Hammer and tongs
ALOKE THAKORE
There may be many intriguing issues about the nuclear deal between India and the United States, but among all the stories on this subject nothing will, or rather ought to, come close to a news report that appeared in rediff.com in its ability to envelope the issue with an air of intrigue and a touch of the unreal. That it was a silly and meaningless piece of reportage is another matter.
The report began on a promising note. It said, "Seeking to allay the apprehension of senior Indian scientists, a senior Congress leader has said
But alas this leader with "decades of experience in governance" had spoken on the "condition of anonymity." I always thought that condition of anonymity is when someone calls and tells you over the phone without any identification, when someone puts a hood over your head and gently, or otherwise, informs you when you are bundled into a car, or a dickey, taken to a place and told something, or even more simply when a letter arrives with information without identification, or just perhaps, when on a cold Delhi morning you reach for the car to see a scrawl on the dew covered windscreen. But I am yet to fathom, and the piece appeared on the 16th of August and it has been two days trying, how a senior Congress leader with decades of experience, could speak on the condition of anonymity.
There is more to the report than just not getting the difference between a condition of confidentiality with its concomitant request for anonymity and a condition of anonymity. The report goes on to put all kinds of information in the mouth of this "senior Congress leader." Sample some nuggets. "He said that
Read all these points, go over the piece (http://in.rediff.com/news/2006/aug/16ndeal2.htm) and find out for yourself what this single, confidential conversation tells us that is not already common knowledge or that could not be factually written based on documents. Precious nothing. What is the need to attribute such banalities to a "senior Congress leader" under conditions of confidentiality unless you are telling the reader something that is new? Is there a fracturing of opinion in the Congress that this leader represents? Is this the first dissenting voice that we might hear from? Is this something that deserves confidentiality and does the source merit anonymity? Is this a story that deserves to be a single source story? Is this a story that should pass muster at the desk?

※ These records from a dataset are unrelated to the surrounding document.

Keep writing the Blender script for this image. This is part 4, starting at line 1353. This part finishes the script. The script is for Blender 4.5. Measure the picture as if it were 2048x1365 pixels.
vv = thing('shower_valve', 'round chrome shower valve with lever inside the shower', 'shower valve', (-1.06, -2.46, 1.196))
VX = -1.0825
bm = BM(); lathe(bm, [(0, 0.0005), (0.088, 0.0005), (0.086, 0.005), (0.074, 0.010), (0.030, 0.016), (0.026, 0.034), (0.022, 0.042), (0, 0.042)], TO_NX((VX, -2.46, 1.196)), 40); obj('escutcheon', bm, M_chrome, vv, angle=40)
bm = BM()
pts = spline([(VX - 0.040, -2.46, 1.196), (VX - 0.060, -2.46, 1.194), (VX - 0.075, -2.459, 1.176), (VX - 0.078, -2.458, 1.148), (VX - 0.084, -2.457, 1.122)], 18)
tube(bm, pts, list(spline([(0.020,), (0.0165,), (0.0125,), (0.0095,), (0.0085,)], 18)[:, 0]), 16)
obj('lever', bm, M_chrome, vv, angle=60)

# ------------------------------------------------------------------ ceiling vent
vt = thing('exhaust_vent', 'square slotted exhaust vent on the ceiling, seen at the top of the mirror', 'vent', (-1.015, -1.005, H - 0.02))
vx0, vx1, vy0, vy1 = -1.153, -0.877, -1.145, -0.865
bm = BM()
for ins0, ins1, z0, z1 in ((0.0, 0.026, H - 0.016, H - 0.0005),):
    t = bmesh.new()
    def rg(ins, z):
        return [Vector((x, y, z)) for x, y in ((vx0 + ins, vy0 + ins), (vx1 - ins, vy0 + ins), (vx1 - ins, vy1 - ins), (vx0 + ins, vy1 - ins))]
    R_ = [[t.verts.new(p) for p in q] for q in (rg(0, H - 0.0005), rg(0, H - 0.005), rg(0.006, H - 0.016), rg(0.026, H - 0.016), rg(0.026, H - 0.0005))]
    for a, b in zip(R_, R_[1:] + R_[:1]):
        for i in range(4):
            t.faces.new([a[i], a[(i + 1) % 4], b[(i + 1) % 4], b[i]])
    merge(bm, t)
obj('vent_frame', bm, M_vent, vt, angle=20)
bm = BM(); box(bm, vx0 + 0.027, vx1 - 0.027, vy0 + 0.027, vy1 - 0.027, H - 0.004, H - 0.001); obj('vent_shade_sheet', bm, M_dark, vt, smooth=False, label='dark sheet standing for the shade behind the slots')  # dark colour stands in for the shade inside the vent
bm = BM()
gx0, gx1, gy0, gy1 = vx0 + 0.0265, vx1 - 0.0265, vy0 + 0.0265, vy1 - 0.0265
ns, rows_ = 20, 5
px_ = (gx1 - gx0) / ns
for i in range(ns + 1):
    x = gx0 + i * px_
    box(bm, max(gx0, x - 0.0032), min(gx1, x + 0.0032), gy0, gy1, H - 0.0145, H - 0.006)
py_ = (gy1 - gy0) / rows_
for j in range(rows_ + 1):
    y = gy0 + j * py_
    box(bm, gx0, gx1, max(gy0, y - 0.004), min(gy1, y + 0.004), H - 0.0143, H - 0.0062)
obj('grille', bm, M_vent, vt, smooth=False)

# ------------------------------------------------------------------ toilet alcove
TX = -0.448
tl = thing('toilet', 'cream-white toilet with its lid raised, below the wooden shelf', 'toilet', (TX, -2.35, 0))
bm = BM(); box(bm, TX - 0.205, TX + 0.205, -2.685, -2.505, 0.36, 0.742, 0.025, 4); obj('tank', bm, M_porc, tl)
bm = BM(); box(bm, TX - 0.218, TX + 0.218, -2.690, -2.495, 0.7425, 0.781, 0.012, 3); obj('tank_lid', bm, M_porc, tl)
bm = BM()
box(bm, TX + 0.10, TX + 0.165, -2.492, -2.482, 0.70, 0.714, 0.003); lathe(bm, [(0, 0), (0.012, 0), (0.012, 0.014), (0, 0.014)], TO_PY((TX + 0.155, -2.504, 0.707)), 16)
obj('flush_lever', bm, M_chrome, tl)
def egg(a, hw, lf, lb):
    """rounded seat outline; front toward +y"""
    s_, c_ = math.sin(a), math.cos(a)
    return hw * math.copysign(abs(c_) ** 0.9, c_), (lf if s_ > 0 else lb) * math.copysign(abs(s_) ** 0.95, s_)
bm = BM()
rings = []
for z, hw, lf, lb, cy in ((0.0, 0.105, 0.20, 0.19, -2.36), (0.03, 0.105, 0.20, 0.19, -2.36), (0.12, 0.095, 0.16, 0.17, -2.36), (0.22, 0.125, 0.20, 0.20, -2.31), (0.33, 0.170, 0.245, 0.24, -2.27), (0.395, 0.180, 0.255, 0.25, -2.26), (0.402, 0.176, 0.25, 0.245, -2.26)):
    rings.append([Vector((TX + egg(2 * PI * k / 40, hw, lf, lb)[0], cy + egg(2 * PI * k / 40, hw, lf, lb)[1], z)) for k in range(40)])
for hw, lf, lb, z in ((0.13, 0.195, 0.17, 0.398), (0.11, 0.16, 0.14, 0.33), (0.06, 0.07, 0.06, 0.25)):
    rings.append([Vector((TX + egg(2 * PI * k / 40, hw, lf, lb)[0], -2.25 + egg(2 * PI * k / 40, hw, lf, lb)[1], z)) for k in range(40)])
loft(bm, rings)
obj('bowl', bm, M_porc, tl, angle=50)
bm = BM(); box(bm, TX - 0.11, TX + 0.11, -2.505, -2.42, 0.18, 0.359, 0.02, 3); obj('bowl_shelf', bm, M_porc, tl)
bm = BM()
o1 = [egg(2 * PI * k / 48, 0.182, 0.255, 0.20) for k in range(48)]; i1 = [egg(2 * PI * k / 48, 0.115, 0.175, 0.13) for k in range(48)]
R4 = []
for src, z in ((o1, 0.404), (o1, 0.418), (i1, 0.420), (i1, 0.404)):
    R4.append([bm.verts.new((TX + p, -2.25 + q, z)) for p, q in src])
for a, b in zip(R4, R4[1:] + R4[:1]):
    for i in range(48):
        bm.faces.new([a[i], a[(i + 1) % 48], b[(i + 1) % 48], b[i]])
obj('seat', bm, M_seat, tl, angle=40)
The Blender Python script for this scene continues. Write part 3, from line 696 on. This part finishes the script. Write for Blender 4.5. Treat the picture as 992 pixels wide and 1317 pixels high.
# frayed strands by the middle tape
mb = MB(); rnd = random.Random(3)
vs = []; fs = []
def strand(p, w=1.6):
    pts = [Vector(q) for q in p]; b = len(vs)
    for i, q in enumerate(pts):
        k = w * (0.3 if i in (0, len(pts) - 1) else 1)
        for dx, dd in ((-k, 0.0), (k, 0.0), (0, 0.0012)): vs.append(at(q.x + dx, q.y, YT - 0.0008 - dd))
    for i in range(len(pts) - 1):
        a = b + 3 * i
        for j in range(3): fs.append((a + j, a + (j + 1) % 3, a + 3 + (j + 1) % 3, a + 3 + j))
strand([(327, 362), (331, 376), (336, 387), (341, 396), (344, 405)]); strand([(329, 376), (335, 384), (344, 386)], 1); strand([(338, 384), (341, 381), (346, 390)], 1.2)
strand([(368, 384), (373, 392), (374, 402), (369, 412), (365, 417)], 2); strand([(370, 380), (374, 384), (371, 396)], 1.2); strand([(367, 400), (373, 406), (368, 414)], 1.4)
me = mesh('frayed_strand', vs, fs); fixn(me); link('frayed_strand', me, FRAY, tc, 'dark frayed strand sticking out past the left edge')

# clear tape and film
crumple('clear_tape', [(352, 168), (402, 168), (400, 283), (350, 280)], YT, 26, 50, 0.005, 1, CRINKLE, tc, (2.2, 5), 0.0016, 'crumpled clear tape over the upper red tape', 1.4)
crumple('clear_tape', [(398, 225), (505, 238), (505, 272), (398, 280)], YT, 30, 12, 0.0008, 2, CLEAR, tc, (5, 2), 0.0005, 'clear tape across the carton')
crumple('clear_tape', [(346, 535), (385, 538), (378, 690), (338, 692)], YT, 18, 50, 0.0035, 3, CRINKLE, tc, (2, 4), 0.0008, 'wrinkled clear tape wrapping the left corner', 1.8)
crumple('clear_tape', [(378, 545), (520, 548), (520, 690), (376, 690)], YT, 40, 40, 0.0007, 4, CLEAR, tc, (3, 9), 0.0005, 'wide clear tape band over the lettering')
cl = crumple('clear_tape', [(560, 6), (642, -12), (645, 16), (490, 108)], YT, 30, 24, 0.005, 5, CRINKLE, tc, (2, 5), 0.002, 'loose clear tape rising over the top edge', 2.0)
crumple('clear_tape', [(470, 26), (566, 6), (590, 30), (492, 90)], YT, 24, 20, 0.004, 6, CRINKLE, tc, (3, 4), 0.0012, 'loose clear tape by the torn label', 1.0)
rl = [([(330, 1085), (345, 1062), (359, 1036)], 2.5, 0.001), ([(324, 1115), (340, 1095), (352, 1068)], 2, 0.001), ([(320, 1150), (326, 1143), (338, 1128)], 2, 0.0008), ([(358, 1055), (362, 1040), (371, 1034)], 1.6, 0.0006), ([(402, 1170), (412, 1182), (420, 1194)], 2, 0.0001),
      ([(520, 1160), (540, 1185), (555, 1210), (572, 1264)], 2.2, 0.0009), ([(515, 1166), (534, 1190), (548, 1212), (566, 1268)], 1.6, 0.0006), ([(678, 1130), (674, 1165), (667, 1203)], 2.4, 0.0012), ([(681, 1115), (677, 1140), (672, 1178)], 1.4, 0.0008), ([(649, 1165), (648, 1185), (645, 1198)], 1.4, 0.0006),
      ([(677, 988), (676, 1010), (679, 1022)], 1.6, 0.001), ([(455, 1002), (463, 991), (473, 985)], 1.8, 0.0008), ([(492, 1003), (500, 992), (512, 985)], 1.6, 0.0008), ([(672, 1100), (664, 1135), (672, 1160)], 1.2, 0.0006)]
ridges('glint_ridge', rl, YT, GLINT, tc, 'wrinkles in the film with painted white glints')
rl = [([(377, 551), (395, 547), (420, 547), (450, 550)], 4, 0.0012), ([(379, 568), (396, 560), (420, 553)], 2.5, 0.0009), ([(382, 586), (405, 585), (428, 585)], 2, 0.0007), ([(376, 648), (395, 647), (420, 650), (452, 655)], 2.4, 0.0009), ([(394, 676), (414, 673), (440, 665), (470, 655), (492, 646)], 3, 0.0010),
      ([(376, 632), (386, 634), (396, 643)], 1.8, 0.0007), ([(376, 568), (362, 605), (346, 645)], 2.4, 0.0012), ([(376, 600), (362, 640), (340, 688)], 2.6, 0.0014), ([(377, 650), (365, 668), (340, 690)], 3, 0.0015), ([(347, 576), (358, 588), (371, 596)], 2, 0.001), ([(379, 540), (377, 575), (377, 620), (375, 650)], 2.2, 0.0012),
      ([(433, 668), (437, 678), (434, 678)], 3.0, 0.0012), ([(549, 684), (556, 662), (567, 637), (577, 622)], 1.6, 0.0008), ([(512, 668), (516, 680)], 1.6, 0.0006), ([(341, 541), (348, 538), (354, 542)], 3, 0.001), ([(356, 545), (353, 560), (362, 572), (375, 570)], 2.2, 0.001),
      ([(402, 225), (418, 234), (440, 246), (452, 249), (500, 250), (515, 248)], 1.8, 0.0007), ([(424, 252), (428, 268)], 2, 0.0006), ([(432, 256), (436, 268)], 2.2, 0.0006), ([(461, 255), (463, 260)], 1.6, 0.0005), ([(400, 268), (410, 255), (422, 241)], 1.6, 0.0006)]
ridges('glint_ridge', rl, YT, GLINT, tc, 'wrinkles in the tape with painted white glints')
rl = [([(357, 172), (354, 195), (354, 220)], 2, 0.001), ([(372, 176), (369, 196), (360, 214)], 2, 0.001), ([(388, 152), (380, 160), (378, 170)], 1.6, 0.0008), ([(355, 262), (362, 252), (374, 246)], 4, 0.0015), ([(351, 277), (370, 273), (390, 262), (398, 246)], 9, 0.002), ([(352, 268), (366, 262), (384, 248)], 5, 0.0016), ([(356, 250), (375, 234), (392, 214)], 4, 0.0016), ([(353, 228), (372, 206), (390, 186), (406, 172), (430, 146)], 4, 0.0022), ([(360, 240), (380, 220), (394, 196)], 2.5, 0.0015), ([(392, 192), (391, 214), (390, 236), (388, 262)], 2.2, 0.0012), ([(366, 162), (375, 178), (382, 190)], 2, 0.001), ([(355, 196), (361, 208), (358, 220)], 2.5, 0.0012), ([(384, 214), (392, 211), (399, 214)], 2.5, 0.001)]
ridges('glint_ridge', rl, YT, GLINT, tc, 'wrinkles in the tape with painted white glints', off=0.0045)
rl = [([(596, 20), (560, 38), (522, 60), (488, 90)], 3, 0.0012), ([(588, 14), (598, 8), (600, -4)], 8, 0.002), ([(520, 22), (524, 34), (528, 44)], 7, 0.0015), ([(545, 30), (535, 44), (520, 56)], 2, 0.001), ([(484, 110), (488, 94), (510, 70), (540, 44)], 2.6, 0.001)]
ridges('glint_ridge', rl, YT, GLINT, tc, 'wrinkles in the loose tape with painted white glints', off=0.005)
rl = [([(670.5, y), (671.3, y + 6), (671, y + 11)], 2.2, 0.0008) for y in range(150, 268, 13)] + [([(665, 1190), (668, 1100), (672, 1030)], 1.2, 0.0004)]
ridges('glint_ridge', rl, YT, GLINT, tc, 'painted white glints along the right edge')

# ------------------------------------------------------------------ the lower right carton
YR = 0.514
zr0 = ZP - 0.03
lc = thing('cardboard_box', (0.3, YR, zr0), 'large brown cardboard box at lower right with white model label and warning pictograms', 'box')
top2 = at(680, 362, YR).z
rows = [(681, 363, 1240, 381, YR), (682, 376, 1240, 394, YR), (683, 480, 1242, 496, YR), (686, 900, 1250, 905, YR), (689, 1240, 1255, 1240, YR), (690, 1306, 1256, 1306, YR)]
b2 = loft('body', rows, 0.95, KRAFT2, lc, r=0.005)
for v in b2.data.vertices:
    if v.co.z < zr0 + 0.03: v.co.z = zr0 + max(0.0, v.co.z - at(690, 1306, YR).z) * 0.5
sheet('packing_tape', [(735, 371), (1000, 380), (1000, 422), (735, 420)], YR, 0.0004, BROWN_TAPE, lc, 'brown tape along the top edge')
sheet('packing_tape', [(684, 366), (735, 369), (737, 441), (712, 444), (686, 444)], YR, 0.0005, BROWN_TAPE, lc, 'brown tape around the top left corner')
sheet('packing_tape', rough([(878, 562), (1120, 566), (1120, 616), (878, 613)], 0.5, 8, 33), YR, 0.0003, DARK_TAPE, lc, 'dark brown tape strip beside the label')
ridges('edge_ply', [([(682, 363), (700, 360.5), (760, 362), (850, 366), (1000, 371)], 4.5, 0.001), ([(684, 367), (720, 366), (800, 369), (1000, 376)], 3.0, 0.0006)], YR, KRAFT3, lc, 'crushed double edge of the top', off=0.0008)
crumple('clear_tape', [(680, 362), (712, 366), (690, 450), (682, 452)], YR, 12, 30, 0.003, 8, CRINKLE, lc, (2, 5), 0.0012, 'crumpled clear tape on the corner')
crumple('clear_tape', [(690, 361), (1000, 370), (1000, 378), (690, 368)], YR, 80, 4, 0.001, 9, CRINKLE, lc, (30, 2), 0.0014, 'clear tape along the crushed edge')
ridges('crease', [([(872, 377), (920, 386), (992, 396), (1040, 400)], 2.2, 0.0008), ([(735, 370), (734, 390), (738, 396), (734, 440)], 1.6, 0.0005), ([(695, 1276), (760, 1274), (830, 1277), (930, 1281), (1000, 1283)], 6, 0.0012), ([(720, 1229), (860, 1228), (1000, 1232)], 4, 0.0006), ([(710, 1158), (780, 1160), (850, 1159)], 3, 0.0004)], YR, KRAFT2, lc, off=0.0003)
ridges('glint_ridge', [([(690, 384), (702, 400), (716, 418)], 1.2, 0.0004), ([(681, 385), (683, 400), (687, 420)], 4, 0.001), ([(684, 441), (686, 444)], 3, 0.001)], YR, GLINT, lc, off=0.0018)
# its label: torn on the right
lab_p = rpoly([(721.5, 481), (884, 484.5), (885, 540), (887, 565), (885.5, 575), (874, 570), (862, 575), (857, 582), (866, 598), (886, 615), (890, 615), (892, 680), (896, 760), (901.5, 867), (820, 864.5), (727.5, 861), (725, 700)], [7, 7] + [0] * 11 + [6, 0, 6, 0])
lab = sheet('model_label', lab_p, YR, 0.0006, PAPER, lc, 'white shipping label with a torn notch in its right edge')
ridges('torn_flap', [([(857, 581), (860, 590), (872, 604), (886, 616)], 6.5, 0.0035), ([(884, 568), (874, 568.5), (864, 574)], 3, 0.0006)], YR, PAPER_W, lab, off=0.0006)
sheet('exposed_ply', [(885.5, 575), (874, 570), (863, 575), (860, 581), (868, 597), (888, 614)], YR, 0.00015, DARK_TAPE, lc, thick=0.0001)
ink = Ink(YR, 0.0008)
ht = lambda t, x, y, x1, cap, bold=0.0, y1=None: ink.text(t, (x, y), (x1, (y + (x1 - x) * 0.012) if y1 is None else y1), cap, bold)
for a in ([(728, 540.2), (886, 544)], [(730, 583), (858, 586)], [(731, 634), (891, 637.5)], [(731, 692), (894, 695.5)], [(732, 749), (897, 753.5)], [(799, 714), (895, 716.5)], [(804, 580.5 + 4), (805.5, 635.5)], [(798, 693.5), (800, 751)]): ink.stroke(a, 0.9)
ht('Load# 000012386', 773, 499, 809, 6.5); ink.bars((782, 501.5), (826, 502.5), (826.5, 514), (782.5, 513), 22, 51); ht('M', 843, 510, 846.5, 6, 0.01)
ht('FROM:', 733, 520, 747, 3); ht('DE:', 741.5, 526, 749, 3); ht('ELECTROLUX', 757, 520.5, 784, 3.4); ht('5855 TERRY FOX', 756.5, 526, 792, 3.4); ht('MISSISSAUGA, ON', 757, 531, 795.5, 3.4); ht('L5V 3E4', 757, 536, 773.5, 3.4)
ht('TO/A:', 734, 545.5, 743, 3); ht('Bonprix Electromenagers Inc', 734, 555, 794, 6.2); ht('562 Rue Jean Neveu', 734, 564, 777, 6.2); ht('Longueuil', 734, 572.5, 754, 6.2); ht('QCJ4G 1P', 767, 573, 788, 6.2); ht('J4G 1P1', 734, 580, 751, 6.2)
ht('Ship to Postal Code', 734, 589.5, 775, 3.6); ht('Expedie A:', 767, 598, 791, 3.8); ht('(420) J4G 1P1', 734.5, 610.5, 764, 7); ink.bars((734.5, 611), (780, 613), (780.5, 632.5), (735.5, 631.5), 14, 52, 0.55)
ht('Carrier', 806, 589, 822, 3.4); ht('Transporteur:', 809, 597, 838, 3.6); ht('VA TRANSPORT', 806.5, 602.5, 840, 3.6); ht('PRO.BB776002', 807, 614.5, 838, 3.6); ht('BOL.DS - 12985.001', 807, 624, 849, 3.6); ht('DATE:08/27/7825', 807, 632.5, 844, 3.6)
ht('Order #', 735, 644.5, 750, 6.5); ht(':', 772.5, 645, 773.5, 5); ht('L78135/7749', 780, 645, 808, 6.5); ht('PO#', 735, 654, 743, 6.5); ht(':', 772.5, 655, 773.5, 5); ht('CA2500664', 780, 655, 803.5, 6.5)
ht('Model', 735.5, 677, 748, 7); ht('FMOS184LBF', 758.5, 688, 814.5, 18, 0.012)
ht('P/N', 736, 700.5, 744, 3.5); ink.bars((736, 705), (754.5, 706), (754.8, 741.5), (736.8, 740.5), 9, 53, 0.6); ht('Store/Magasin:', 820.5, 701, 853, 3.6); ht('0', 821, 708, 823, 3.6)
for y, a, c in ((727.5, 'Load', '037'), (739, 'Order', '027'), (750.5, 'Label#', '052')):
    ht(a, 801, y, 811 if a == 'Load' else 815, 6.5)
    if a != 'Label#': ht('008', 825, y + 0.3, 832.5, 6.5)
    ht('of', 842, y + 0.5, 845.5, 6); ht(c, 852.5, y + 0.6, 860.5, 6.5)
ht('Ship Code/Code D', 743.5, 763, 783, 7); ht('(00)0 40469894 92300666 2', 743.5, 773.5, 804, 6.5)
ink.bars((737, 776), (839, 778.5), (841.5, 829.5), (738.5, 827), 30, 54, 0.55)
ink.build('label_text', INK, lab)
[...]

Nay. And ditto for all others. And yet we have such a story as part of a complete coverage on the Indo-US nuclear deal. While any student of journalism worth his or her salt knows that the Ws and H should be answered, even if these are forgotten in the hurry to pass off a vapid conversation as reportage, should not the desk have asked, "What is in it?" This report, like many others, does not meet the "So what?" test and it regurgitates material that would be better off as bullet points from a research desk. Also, single source stories are the bane of our business. Exceptions should justify themselves. If there are reasons for granting anonymity, then the reader needs to be told why it is so. The fact that this story comes from a reporter who otherwise provides the reader interesting stories leads one to conjecture that the desk might have let the name and not the story go past it. Let me reiterate that this is but a guess. Quality control in such a work as journalism should not be determined by experience, past records, or name. There are standards in reporting that all should meet. After all there is no dearth of people with fancy designations who present drivel with their by lines and mug shots.